Ciò a cui si troverà di fronte l’ascoltatore, una volta esauriti i primi assaggi del nuovo nato, sarà un disco più facile ed accessibile dei suoi predecessori che, pur forgiando brani in cui la mano degli autori è ravvisabile a prima vista, si arricchisce di un’anima di piacevole fluibilità sfrontata (nel senso buono) che si rivelerà “croce e delizia” dell’album dei Sette Cerchi.
Sorretti da una produzione a dir poco splendida (ad opera di un “tale” Rob Rock), i tre musicisti regalano un disco in cui le influenze più disparate del panorama rock di sempre si uniscono, collaborano, senza mai risultare invasive o lasciare aloni d’impersonalità. Con pochi, ma talvolta palpabili, dolori, infatti, l’esperienza permette a Martin e soci di unire vecchio e nuovo con lodevole versatilità. Dai richiami di Led Zeppelin e Cult che hanno sempre costituito il tronco solido centrale delle composizioni dei Tea Party si ramificano influenze più disparate che vanno dal rock orecchiabilissimo di “Stargazer”, a rimandi agli Audioslave più tradizionalisti di “Writing’s On The Wall” e “Coming Back Again” passando ai passaggi folk e le melodie orientali di brani come “Luxuria”, senza disprezzare qualche riferimento al post-grunge di qualità. In questo (seppur molto variegato) ordinato marasma di suoni, la band riesce a non smarrire mai il filo conduttore costituito da un’introspettività interpretativa da dieci e lode e da una prova vocale dello stesso Martin che riesce ad essere l’identificativo ed il vero collante di tutti i pezzi proposti.

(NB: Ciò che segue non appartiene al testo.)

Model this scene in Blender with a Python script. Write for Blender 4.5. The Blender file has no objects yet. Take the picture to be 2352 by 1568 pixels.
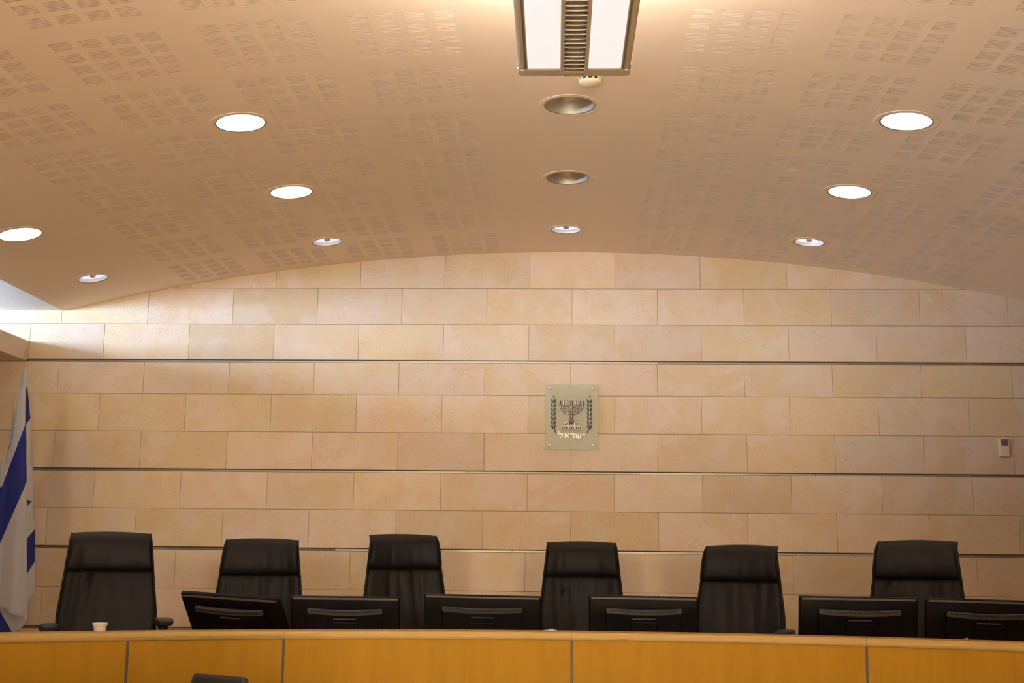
import bpy, bmesh, math, random
from mathutils import Vector, Matrix
from math import sin, cos, pi, sqrt, atan2, hypot, radians
random.seed(7)
S = bpy.context.scene
COL = S.collection

# ------------------------------------------------------------------ camera
EYE = 1.5
F = 2889.857
YAW, PITCH, ROLL = -0.03667056, 0.16852798, 0.00978344
def cam_axes():
    cy, sy, cp, sp, cr, sr = cos(YAW), sin(YAW), cos(PITCH), sin(PITCH), cos(ROLL), sin(ROLL)
    w = Vector((sy*cp, cy*cp, sp)); r = Vector((cy, -sy, 0)); u = r.cross(w)
    return cr*r+sr*u, -sr*r+cr*u, w
AR, AU, AW = cam_axes()
def ray(px, py): return AR*((px-1176)/F) + AU*((784-py)/F) + AW
def at(px, py, Y):                       # world point seen at a photo pixel, at distance Y from the camera's wall of origin
    d = ray(px, py); p = d*(Y/d.y); return Vector((p.x, p.y, p.z+EYE))
cd = bpy.data.cameras.new('camera'); cam = bpy.data.objects.new('camera', cd); COL.objects.link(cam)
cam.matrix_world = Matrix(((AR.x, AU.x, -AW.x, 0), (AR.y, AU.y, -AW.y, 0), (AR.z, AU.z, -AW.z, EYE), (0, 0, 0, 1)))
cd.sensor_width = 36; cd.lens = F/2352*36; cd.clip_start = .02
S.camera = cam
S.view_settings.view_transform = 'Standard'; S.view_settings.look = 'None'
S.view_settings.gamma = 1; S.view_settings.use_curve_mapping = False
S.view_settings.exposure = 0.0
S.cycles.use_denoising = True
S.cycles.max_bounces = 10; S.cycles.diffuse_bounces = 6; S.cycles.sample_clamp_indirect = 6

# ------------------------------------------------------------------ materials
def nmat(name):
    m = bpy.data.materials.new(name); m.use_nodes = True
    nt = m.node_tree; b = nt.nodes['Principled BSDF']
    return m, nt, b
def N(nt, t, **kw):
    n = nt.nodes.new(t)
    for k, v in kw.items(): setattr(n, k, v)
    return n
def M(nt, op, a, b=None, c=None):
    n = nt.nodes.new('ShaderNodeMath'); n.operation = op
    for i, v in enumerate((a, b, c)):
        if v is None: continue
        if isinstance(v, (int, float)): n.inputs[i].default_value = v
        else: nt.links.new(v, n.inputs[i])
    return n.outputs[0]
def mixc(nt, f, a, b, mode='MIX'):
    n = nt.nodes.new('ShaderNodeMix'); n.data_type = 'RGBA'; n.blend_type = mode
    for i, v in ((0, f), (6, a), (7, b)):
        if isinstance(v, (int, float)): n.inputs[i].default_value = v
        elif isinstance(v, tuple): n.inputs[i].default_value = (*v, 1)
        else: nt.links.new(v, n.inputs[i])
    return n.outputs[2]
def noise(nt, vec, scale, detail=3, rough=.55, dist=0):
    n = nt.nodes.new('ShaderNodeTexNoise'); n.inputs['Scale'].default_value = scale
    n.inputs['Detail'].default_value = detail; n.inputs['Roughness'].default_value = rough
    n.inputs['Distortion'].default_value = dist
    if vec is not None: nt.links.new(vec, n.inputs['Vector'])
    return n.outputs['Fac']
def ramp(nt, f, *stops):
    n = nt.nodes.new('ShaderNodeValToRGB'); e = n.color_ramp.elements
    while len(e) < len(stops): e.new(.5)
    for i, (p, c) in enumerate(stops):
        e[i].position = p; e[i].color = (*c, 1) if isinstance(c, tuple) else (c, c, c, 1)
    nt.links.new(f, n.inputs[0]); return n.outputs[0]
def ocoord(nt, scale=(1, 1, 1), loc=(0, 0, 0)):
    t = nt.nodes.new('ShaderNodeTexCoord'); mp = nt.nodes.new('ShaderNodeMapping')
    mp.inputs['Scale'].default_value = scale; mp.inputs['Location'].default_value = loc
    nt.links.new(t.outputs['Object'], mp.inputs[0]); return mp.outputs[0]
def bump(nt, b, h, strength, dist=.002):
    n = nt.nodes.new('ShaderNodeBump'); n.inputs['Strength'].default_value = strength
    n.inputs['Distance'].default_value = dist; nt.links.new(h, n.inputs['Height'])
    nt.links.new(n.outputs[0], b.inputs['Normal'])
def plain(name, col, rough=.5, metal=0, spec=.5, nscale=40, namp=.06, bstr=0):
    m, nt, b = nmat(name)
    f = noise(nt, ocoord(nt), nscale)
    lo = tuple(c*(1-namp) for c in col); hi = tuple(min(1, c*(1+namp)) for c in col)
    nt.links.new(ramp(nt, f, (.3, lo), (.7, hi)), b.inputs['Base Color'])
    b.inputs['Roughness'].default_value = rough; b.inputs['Metallic'].default_value = metal
    b.inputs['Specular IOR Level'].default_value = spec
    if bstr: bump(nt, b, f, bstr)
    return m
def glow(name, col, strength, base=(.8, .8, .8)):
    m, nt, b = nmat(name)
    b.inputs['Base Color'].default_value = (*base, 1)
    b.inputs['Emission Color'].default_value = (*col, 1); b.inputs['Emission Strength'].default_value = strength
    return m

def stone_mat():
    m, nt, b = nmat('limestone')
    at_ = N(nt, 'ShaderNodeAttribute', attribute_name='stone_rand'); r = at_.outputs['Fac']
    tc = N(nt, 'ShaderNodeTexCoord')
    off = N(nt, 'ShaderNodeVectorMath', operation='ADD')
    cx = N(nt, 'ShaderNodeCombineXYZ'); nt.links.new(M(nt, 'MULTIPLY', r, 37.0), cx.inputs[0]); nt.links.new(M(nt, 'MULTIPLY', r, 91.0), cx.inputs[1])
    nt.links.new(tc.outputs['Object'], off.inputs[0]); nt.links.new(cx.outputs[0], off.inputs[1]); v = off.outputs[0]
    r2 = M(nt, 'FRACT', M(nt, 'MULTIPLY', r, 7.31)); r3 = M(nt, 'FRACT', M(nt, 'MULTIPLY', r, 13.7))
    base = ramp(nt, r, (0, (.70, .525, .285)), (.2, (.77, .59, .37)), (.4, (.74, .555, .40)), (.6, (.70, .52, .31)), (.8, (.75, .585, .42)), (1, (.77, .575, .34)))
    big = noise(nt, v, 4.0, 3, .5, .6)
    base = mixc(nt, M(nt, 'MULTIPLY', ramp(nt, big, (.44, 0.), (.66, 1.)), .6), base, (.72, .49, .255))
    pal = noise(nt, v, 2.6, 2, .5, 1.2)
    base = mixc(nt, M(nt, 'MULTIPLY', ramp(nt, pal, (.50, 0.), (.58, 1.)), .55), base, (.78, .61, .46))
    # fossil streaks gathered in patches
    sp = noise(nt, v, 100, 4, .6, 1.2); pt = noise(nt, v, 7, 2, .5, .5)
    dens = M(nt, 'MULTIPLY', ramp(nt, pt, (.45, .08), (.66, 1.)), ramp(nt, sp, (.53, 0.), (.64, 1.)))
    base = mixc(nt, M(nt, 'MULTIPLY', dens, .55), base, (.46, .30, .13))
    fn = noise(nt, v, 260, 2)
    base = mixc(nt, 1.0, base, ramp(nt, fn, (.3, .90), (.7, 1.06)), 'MULTIPLY')
    base = mixc(nt, 1.0, base, ramp(nt, r3, (0, .92), (1, 1.04)), 'MULTIPLY')
    nt.links.new(base, b.inputs['Base Color']); b.inputs['Roughness'].default_value = .62
    b.inputs['Specular IOR Level'].default_value = .3
    bump(nt, b, M(nt, 'ADD', fn, M(nt, 'MULTIPLY', dens, -.6)), .12, .002)
    return m

def ceiling_mat():
    m, nt, b = nmat('slotted_plasterboard')
    tc = N(nt, 'ShaderNodeTexCoord'); sx = N(nt, 'ShaderNodeSeparateXYZ'); nt.links.new(tc.outputs['Object'], sx.inputs[0])
    n1 = noise(nt, tc.outputs['Object'], 1.2, 3)
    base = ramp(nt, n1, (.3, (.87, .695, .505)), (.7, (.90, .725, .53)))
    nt.links.new(base, b.inputs['Base Color']); b.inputs['Roughness'].default_value = .75
    b.inputs['Specular IOR Level'].default_value = .25
    fine = noise(nt, tc.outputs['Object'], 300, 2)
    bump(nt, b, fine, .1, .001)
    return m

def wood_mat(name, lo, mid, hi, rough, coat, vertical=True, seamy=0.0):
    m, nt, b = nmat(name)
    at_ = N(nt, 'ShaderNodeAttribute', attribute_name='uvw')     # arc length, height, panel number
    mp = N(nt, 'ShaderNodeMapping'); mp.inputs['Scale'].default_value = (9, .9, 1) if vertical else (1.2, 30, 1)
    nt.links.new(at_.outputs['Vector'], mp.inputs[0]); v = mp.outputs[0]
    f = noise(nt, v, 1.0, 5, .55, .7)
    mp2 = N(nt, 'ShaderNodeMapping'); mp2.inputs['Scale'].default_value = (160, 3, 1) if vertical else (3, 220, 1)
    nt.links.new(at_.outputs['Vector'], mp2.inputs[0])
    g = noise(nt, mp2.outputs[0], 1.0, 3, .5)
    base = ramp(nt, f, (.25, lo), (.5, mid), (.75, hi))
    base = mixc(nt, 1.0, base, ramp(nt, g, (.3, .965), (.7, 1.025)), 'MULTIPLY')
    if seamy:
        mp3 = N(nt, 'ShaderNodeMapping'); mp3.inputs['Scale'].default_value = (1.3, 26, 1); mp3.inputs['Location'].default_value = (3, 1, 0)
        nt.links.new(at_.outputs['Vector'], mp3.inputs[0])
        h = noise(nt, mp3.outputs[0], 1.0, 1, .4)
        line = ramp(nt, h, (.50, 0.), (.512, 1.), (.524, 0.))
        base = mixc(nt, M(nt, 'MULTIPLY', line, seamy), base, tuple(c*.45 for c in lo))
    nt.links.new(base, b.inputs['Base Color']); b.inputs['Roughness'].default_value = rough
    b.inputs['Coat Weight'].default_value = coat; b.inputs['Coat Roughness'].default_value = .15
    b.inputs['Specular IOR Level'].default_value = .1 if vertical else .3
    return m

def leather_mat():
    m, nt, b = nmat('black_leather')
    v = ocoord(nt); f = noise(nt, v, 9, 4); g = N(nt, 'ShaderNodeTexVoronoi'); g.inputs['Scale'].default_value = 320
    nt.links.new(v, g.inputs['Vector'])
    nt.links.new(ramp(nt, f, (.3, (.008, .0062, .0053)), (.7, (.012, .0094, .0082))), b.inputs['Base Color'])
    b.inputs['Roughness'].default_value = .5; b.inputs['Specular IOR Level'].default_value = .14
    bump(nt, b, g.outputs['Distance'], .15, .001)
    return m
def cloth_mat(name, col):
    m, nt, b = nmat(name)
    v = ocoord(nt); f = noise(nt, v, 700, 2); w = noise(nt, v, 5, 3)
    c = mixc(nt, 1.0, ramp(nt, w, (.3, tuple(x*.94 for x in col)), (.7, col)), ramp(nt, f, (.3, .95), (.7, 1.03)), 'MULTIPLY')
    nt.links.new(c, b.inputs['Base Color']); b.inputs['Roughness'].default_value = .85; b.inputs['Specular IOR Level'].default_value = .2
    bump(nt, b, f, .1, .001)
    return m
def brushed(name, col, rough, metal=1):
    m, nt, b = nmat(name)
    f = noise(nt, ocoord(nt, (60, 60, 4)), 3, 3)
    nt.links.new(ramp(nt, f, (.3, tuple(c*.85 for c in col)), (.7, col)), b.inputs['Base Color'])
    b.inputs['Roughness'].default_value = rough; b.inputs['Metallic'].default_value = metal
    return m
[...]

Un lavoro molto melodico in cui i Tea Party sono riusciti a mostrare ancora una volta una buona personalità che, con i suoi punti deboli (vedi pezzi piuttosto mosci ed un pò stonati come “One Step Closer Away” e “The Watcher” ) ed i suoi spunti positivi, resta un rispettabilissimo testimone dell’inattaccabile ispirazione dei tre “vecchi” canadesi.